Jefferies, however, is keen to note the unity between black and South Asian communities that has been promoted by Tropical Sun, not just in its hiring policies, but through a shared history of post-War migration to Britain.
“It was very much demand-driven and that’s demand specifically from the African and Caribbean communities,” he says. “None of this was a problem for the best part of 19 to 20 years.” Indeed the advent of social media and online discussion boards have allowed concerns about Tropical Sun to grow from whispers to an unignorable force. Videos and posts criticising the brand – as well as negative press, such as the false one-star food hygiene rating that hit the company last year – can spread in moments.
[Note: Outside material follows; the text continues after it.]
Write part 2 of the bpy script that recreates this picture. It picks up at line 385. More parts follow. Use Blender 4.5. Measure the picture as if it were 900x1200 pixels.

Criticism of Tropical Sun may have gained strength online in recent years, but it’s having real world impact. Every Caribbean food shop owner or staff member I spoke to was aware of the distrust of Tropical Sun, and had something to say about the brand.
Whatever your opinion, in today’s increasingly polarised political climate, food should be the one area where we can all find unity. “We need to come together,” says Andrews. “Pool our resources, build alternatives and build more support.”